Vários nomes, múltiplos feitios. Para mim, cafifa. Assim, simples, de papel de seda, finas varetas de bambu, trabalhadas com cuidado pelo meu tio, com uma faca pequena, muito, muito afiada. Três varetas, não mais, cortadas no tamanho certo, raspadas, afinadas ao ponto certo, até a leveza certa, a espessura certa para vergar, sem quebrar, sob a tensão certa da linha 10 trabalhada com mestria.

Escolher a cor do papel fino de vestir de corpo o esqueleto. Fazer a goma de farinha de trigo, fina, sem grumos, mexida com cuidado ao lume do fogão de minha avó. Goma fina, de primeira, de cobrir não mais que meio centímetro das bordas, milimétrica, pacientemente dobradas por sobre o contorno perfeito de linha forte.

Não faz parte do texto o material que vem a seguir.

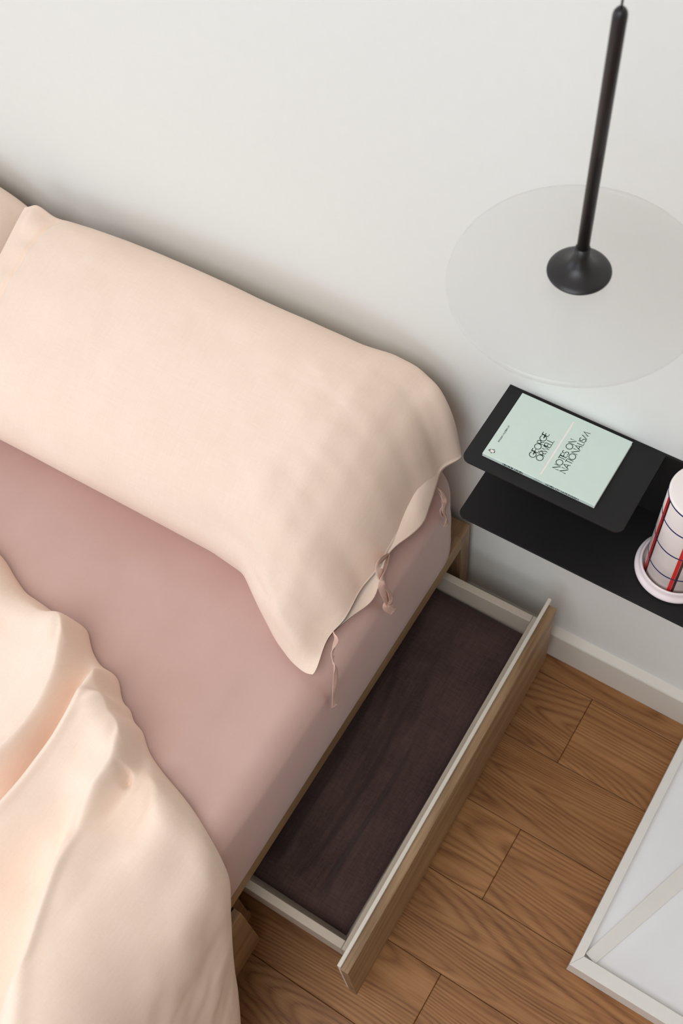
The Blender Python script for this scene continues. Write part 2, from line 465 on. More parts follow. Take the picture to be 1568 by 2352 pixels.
M['paper'] = plain('page_paper', lin(238, 230, 210), .9, .1, mott=.05)
M['ink'] = plain('dark_green_ink', lin(22, 40, 34), .6, .2)
M['rule'] = plain('pale_pink_ink', lin(240, 230, 224), .6, .2)
M['ceramic'] = plain('pinkish_glaze', lin(240, 226, 226), .14, .5)
M['candle'] = plain('white_wax', lin(243, 232, 226), .28, .45)
M['blue'] = plain('navy_line', lin(28, 44, 98), .3, .4)
M['red'] = plain('red_line', lin(214, 40, 38), .3, .4)
M['maroon'] = plain('maroon_line', lin(72, 28, 30), .3, .4)
def frosted():
    """thin satin glass: mostly see-through, a little milky, a soft gloss"""
    t = NT('frosted_glass', .2, .5); nt = t.t; out = nt.nodes['Material Output']
    tr = t.n('ShaderNodeBsdfTransparent'); tr.inputs['Color'].default_value = (.985, .985, .985, 1)
    tl = t.n('ShaderNodeBsdfTranslucent'); tl.inputs['Color'].default_value = (.93, .94, .93, 1)
    df = t.n('ShaderNodeBsdfDiffuse'); df.inputs['Color'].default_value = (.93, .94, .93, 1)
    gl = t.n('ShaderNodeBsdfGlossy'); gl.inputs['Roughness'].default_value = .25
    m0 = t.n('ShaderNodeMixShader'); m0.inputs[0].default_value = .5; t.link(tl, 0, m0, 1); t.link(df, 0, m0, 2)
    lw = t.n('ShaderNodeLayerWeight'); lw.inputs['Blend'].default_value = .35
    pw_ = t.math('POWER', (lw, 'Facing'), 3.0); fc = t.math('MULTIPLY_ADD', (pw_, 0), .55); fc.inputs[2].default_value = .035
    m1 = t.n('ShaderNodeMixShader'); t.link(fc, 0, m1, 0); t.link(tr, 0, m1, 1); t.link(m0, 0, m1, 2)
    m2 = t.n('ShaderNodeMixShader'); m2.inputs[0].default_value = .03; t.link(m1, 0, m2, 1); t.link(gl, 0, m2, 2)
    nt.links.new(m2.outputs[0], out.inputs['Surface'])
    return t.m
M['glass'] = frosted()
def clear():
    t = NT('window_glass', .02, .5); t.b.inputs['Transmission Weight'].default_value = 1; t.b.inputs['IOR'].default_value = 1.0
    return t.m

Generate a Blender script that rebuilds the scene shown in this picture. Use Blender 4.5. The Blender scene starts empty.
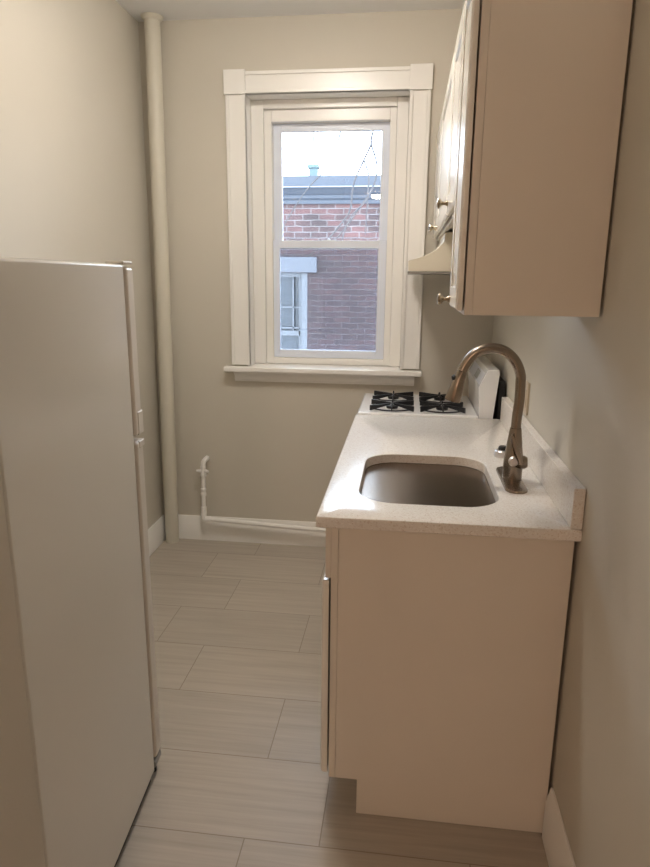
import bpy, bmesh, math, random
from mathutils import Vector, Matrix
from math import sin, cos, pi, radians
random.seed(7)
SC = bpy.context.scene
COL = SC.collection

# ---------------------------------------------------------------- dimensions (metres)
XR, XL, YB, ZC = 0.443, -1.378, 3.437, 2.732
CT = 0.9144                      # worktop height
CY0, CY1, CX0 = 1.528, 2.812, -0.211

# ---------------------------------------------------------------- materials
def lin(c):
    c = c / 255.0
    return c / 12.92 if c <= 0.04045 else ((c + 0.055) / 1.055) ** 2.4
def rgb(r, g, b): return (lin(r), lin(g), lin(b), 1.0)

def mat(name, col, rough=0.5, metal=0.0, bump=0.0, bscale=200.0, coat=0.0, var=0.0, vscale=4.0, aniso=0.0, stretch=None, spec=0.5):
    m = bpy.data.materials.new(name); m.use_nodes = True
    nt = m.node_tree; b = nt.nodes['Principled BSDF']
    b.inputs['Base Color'].default_value = col
    b.inputs['Roughness'].default_value = rough
    b.inputs['Metallic'].default_value = metal
    b.inputs['Specular IOR Level'].default_value = spec
    if coat:
        b.inputs['Coat Weight'].default_value = coat; b.inputs['Coat Roughness'].default_value = 0.08
    tc = nt.nodes.new('ShaderNodeTexCoord'); mp = nt.nodes.new('ShaderNodeMapping')
    nt.links.new(tc.outputs['Object'], mp.inputs['Vector'])
    if stretch: mp.inputs['Scale'].default_value = stretch
    if bump:
        n = nt.nodes.new('ShaderNodeTexNoise'); n.inputs['Scale'].default_value = bscale; n.inputs['Detail'].default_value = 3
        bp = nt.nodes.new('ShaderNodeBump'); bp.inputs['Strength'].default_value = bump; bp.inputs['Distance'].default_value = 0.002
        nt.links.new(mp.outputs[0], n.inputs['Vector']); nt.links.new(n.outputs[0], bp.inputs['Height']); nt.links.new(bp.outputs[0], b.inputs['Normal'])
    if var:
        n = nt.nodes.new('ShaderNodeTexNoise'); n.inputs['Scale'].default_value = vscale; n.inputs['Detail'].default_value = 4
        mx = nt.nodes.new('ShaderNodeMix'); mx.data_type = 'RGBA'
        mx.inputs['A'].default_value = [c * (1 - var) for c in col[:3]] + [1]; mx.inputs['B'].default_value = [min(1, c * (1 + var)) for c in col[:3]] + [1]
        nt.links.new(mp.outputs[0], n.inputs['Vector']); nt.links.new(n.outputs[0], mx.inputs['Factor']); nt.links.new(mx.outputs['Result'], b.inputs['Base Color'])
    return m

M = {}
M['wall'] = mat('wall_paint', rgb(209, 202, 188), 0.62, bump=0.12, bscale=160, var=0.02, vscale=3)
M['ceiling'] = mat('ceiling_paint', rgb(238, 238, 238), 0.8, bump=0.1, bscale=120)
M['trim'] = mat('trim_gloss_paint', rgb(246, 243, 237), 0.28, bump=0.12, bscale=60)
M['pipe'] = mat('pipe_paint', rgb(214, 208, 192), 0.4, bump=0.2, bscale=70)
M['cab'] = mat('cabinet_thermofoil', rgb(232, 224, 212), 0.35, bump=0.02, bscale=300)
M['door'] = mat('cabinet_door_gloss', rgb(240, 236, 228), 0.2, coat=0.3)
M['fridge'] = mat('fridge_enamel', rgb(222, 216, 204), 0.22, bump=0.10, bscale=5)
M['fridge_door'] = mat('fridge_door_enamel', rgb(222, 214, 202), 0.32, bump=0.06, bscale=250)
M['gasket'] = mat('rubber_gasket', rgb(110, 92, 78), 0.7)
M['black'] = mat('matte_black', rgb(22, 20, 19), 0.6)
M['iron'] = mat('cast_iron', rgb(20, 20, 24), 0.45, bump=0.2, bscale=400)
M['stove'] = mat('stove_enamel', rgb(240, 239, 238), 0.12, coat=0.3)
M['hood'] = mat('hood_enamel', rgb(226, 217, 196), 0.3)
M['hood_trim'] = mat('hood_trim_metal', rgb(150, 148, 142), 0.35, metal=0.6)
M['nickel'] = mat('brushed_nickel', rgb(152, 139, 125), 0.27, metal=1.0, bump=0.05, bscale=500, stretch=(1, 1, 0.05))
M['chrome'] = mat('polished_chrome', rgb(215, 210, 205), 0.1, metal=1.0)
M['satin'] = mat('satin_chrome', rgb(205, 200, 198), 0.35, metal=1.0)
M['steel'] = mat('brushed_steel', rgb(128, 114, 101), 0.2, metal=1.0, bump=0.10, bscale=350, stretch=(1, 1, 0.03))
M['brass'] = mat('satin_brass_knob', rgb(172, 160, 140), 0.25, metal=1.0)
M['vinyl'] = mat('vinyl_sash', rgb(230, 236, 247), 0.35)
M['plastic'] = mat('almond_plastic', rgb(205, 190, 165), 0.4)
M['panel'] = mat('control_panel_grey', rgb(205, 208, 215), 0.3)
M['display'] = mat('display_grey', rgb(150, 158, 160), 0.3)
M['cornice'] = mat('painted_metal_cornice', rgb(38, 42, 50), 0.6, var=0.06)
M['cornice_light'] = mat('cornice_drip_edge', rgb(100, 102, 108), 0.5)
M['stone'] = mat('stone_lintel', rgb(84, 86, 92), 0.8, var=0.08, vscale=6)
M['far_frame'] = mat('far_window_paint', rgb(86, 88, 92), 0.5)
M['far_glass'] = mat('far_window_glass', rgb(40, 46, 52), 0.08)
M['bark'] = mat('bark', rgb(44, 40, 40), 0.8, bump=0.3, bscale=60)
M['ground'] = mat('bounce_ground', rgb(205, 203, 198), 0.9, var=0.15, vscale=5)  # unseen yard ground, colour paled to bounce daylight onto the ceiling
M['vent'] = mat('weathered_vent_metal', rgb(60, 76, 78), 0.5)

def quartz():
    m = mat('speckled_quartz', rgb(226, 216, 203), 0.12, spec=0.28); nt = m.node_tree; b = nt.nodes['Principled BSDF']
    tc = nt.nodes.new('ShaderNodeTexCoord')
    v = nt.nodes.new('ShaderNodeTexVoronoi'); v.inputs['Scale'].default_value = 300
    sep = nt.nodes.new('ShaderNodeSeparateColor')
    r1 = nt.nodes.new('ShaderNodeValToRGB'); e = r1.color_ramp.elements
    e[0].position = 0.0; e[0].color = rgb(218, 207, 196)
    e[1].position = 0.25; e[1].color = rgb(237, 232, 225)
    e2 = r1.color_ramp.elements.new(0.86); e2.color = rgb(235, 230, 223)
    e3 = r1.color_ramp.elements.new(0.97); e3.color = rgb(244, 240, 234)
    nt.links.new(tc.outputs['Object'], v.inputs['Vector']); nt.links.new(v.outputs['Color'], sep.inputs[0]); nt.links.new(sep.outputs[0], r1.inputs[0])
    nt.links.new(r1.outputs[0], b.inputs['Base Color'])
    return m
M['quartz'] = quartz()

def floor_tile():
    m = bpy.data.materials.new('linen_grain_floor_tile'); m.use_nodes = True; nt = m.node_tree; b = nt.nodes['Principled BSDF']
    tc = nt.nodes.new('ShaderNodeTexCoord'); mp = nt.nodes.new('ShaderNodeMapping')
    T = 0.3048
    # rows of 12 in, joints every 24 in, every other row shifted by a third
    mp.inputs['Location'].default_value = (0.183 + 0.61 * 6, -(1.4262 - T) + T * 30, 0)
    nt.links.new(tc.outputs['Object'], mp.inputs['Vector'])
    br = nt.nodes.new('ShaderNodeTexBrick'); br.offset = 0.34; br.offset_frequency = 2; br.squash = 1
    br.inputs['Scale'].default_value = 1; br.inputs['Brick Width'].default_value = 0.61; br.inputs['Row Height'].default_value = T
    br.inputs['Mortar Size'].default_value = 0.0016; br.inputs['Mortar Smooth'].default_value = 0.1
    br.inputs['Color1'].default_value = (0.30,) * 3 + (1,); br.inputs['Color2'].default_value = (0.7,) * 3 + (1,)
    br.inputs['Mortar'].default_value = (0.5,) * 3 + (1,)
    nt.links.new(mp.outputs[0], br.inputs['Vector'])
    # grain streaks along x
    mg = nt.nodes.new('ShaderNodeMapping'); mg.inputs['Scale'].default_value = (1.2, 30, 1)
    nt.links.new(tc.outputs['Object'], mg.inputs['Vector'])
    add = nt.nodes.new('ShaderNodeVectorMath'); add.operation = 'ADD'
    sc = nt.nodes.new('ShaderNodeVectorMath'); sc.operation = 'SCALE'; sc.inputs['Scale'].default_value = 9
    nt.links.new(br.outputs['Color'], sc.inputs[0]); nt.links.new(mg.outputs[0], add.inputs[0]); nt.links.new(sc.outputs[0], add.inputs[1])
    n = nt.nodes.new('ShaderNodeTexNoise'); n.inputs['Scale'].default_value = 1.6; n.inputs['Detail'].default_value = 7; n.inputs['Roughness'].default_value = 0.65
    nt.links.new(add.outputs[0], n.inputs['Vector'])
    r = nt.nodes.new('ShaderNodeValToRGB'); e = r.color_ramp.elements
    e[0].position = 0.3; e[0].color = rgb(172, 161, 147); e[1].position = 0.7; e[1].color = rgb(191, 181, 167)
    nt.links.new(n.outputs[0], r.inputs[0])
    hs = nt.nodes.new('ShaderNodeMix'); hs.data_type = 'RGBA'; hs.blend_type = 'OVERLAY'; hs.inputs['Factor'].default_value = 0.12
    nt.links.new(r.outputs[0], hs.inputs['A']); nt.links.new(br.outputs['Color'], hs.inputs['B'])
    mx = nt.nodes.new('ShaderNodeMix'); mx.data_type = 'RGBA'
    nt.links.new(br.outputs['Fac'], mx.inputs['Factor']); nt.links.new(hs.outputs['Result'], mx.inputs['A']); mx.inputs['B'].default_value = rgb(142, 129, 113)
    nt.links.new(mx.outputs['Result'], b.inputs['Base Color'])
    b.inputs['Roughness'].default_value = 0.42
    inv = nt.nodes.new('ShaderNodeMath'); inv.operation = 'SUBTRACT'; inv.inputs[0].default_value = 1
    nt.links.new(br.outputs['Fac'], inv.inputs[1])
    bp = nt.nodes.new('ShaderNodeBump'); bp.inputs['Strength'].default_value = 0.5; bp.inputs['Distance'].default_value = 0.001
    nt.links.new(inv.outputs[0], bp.inputs['Height']); nt.links.new(bp.outputs[0], b.inputs['Normal'])
    return m
M['floor'] = floor_tile()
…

Depois, o cabresto, de linha encerada, para acertar o rumo quando passeando o ar, desviar para lá e para cá, o mais alto possível enfeitando o céu, para onde podia subir assim, simples, ou enfeitada com pequeninas bandeiras ou uma, mais ou menos longa, rabiola.

Não pretendia nada a minha cafifa. Era só de enfeitar céu. Assim, pequenina, quase desaparecia no ar que se fazia azul. Ela numa ponta e eu na outra segurando o carretel que liberava o fio delgado e liso que a ligava a mim. Como um pássaro, voava a distância que a brisa da manhã lhe permitia. E era lindo vê-la subir cada vez mais alto, ir cada vez mais longe. Parecia livre o vôo da minha cafifa. Penso que eu ia com ela. Minha alma livre de criança ia com ela.

Brincávamos assim, livres nós duas, voando cada vez mais longe, por um tempo. Depois... não havia mais longe, nem mais alto. Ficávamos voejando num mesmo espaço. Já não éramos tão livres. Sem entender, sentindo a pressão em minha mão, eu olhava o carretel vazio. Não sei se chegava a entender que, de verdade, minha pequena cafifa nunca tinha sido realmente livre, que o fio a mantinha presa ao carretel e a mim.

Passado um tempo, havia que tentar trazer o brinquedo de volta, enrolando o fio devagar para não romper, ou “quebrar a linha” como se costumava dizer. Para mim, um momento de tristeza. Não me dava nenhum prazer arrastá-la, interromper seu bailado e puxá-la para a terra. O que eu gostava era de ver meu pássaro de papel desenhando no ar as piruetas de sua coreografia única. E eu torcia para que, em algum ponto entre o céu e o chão, a linha se partisse e o carretel ficasse frouxo em minha pequena mão.

Então um leve sorriso cúmplice tocava minha boca, como um beijo. Olhando o horizonte solitariamente azul, eu sonhava... solta das amarras, ela continuaria seguindo seu eterno vôo de liberdade.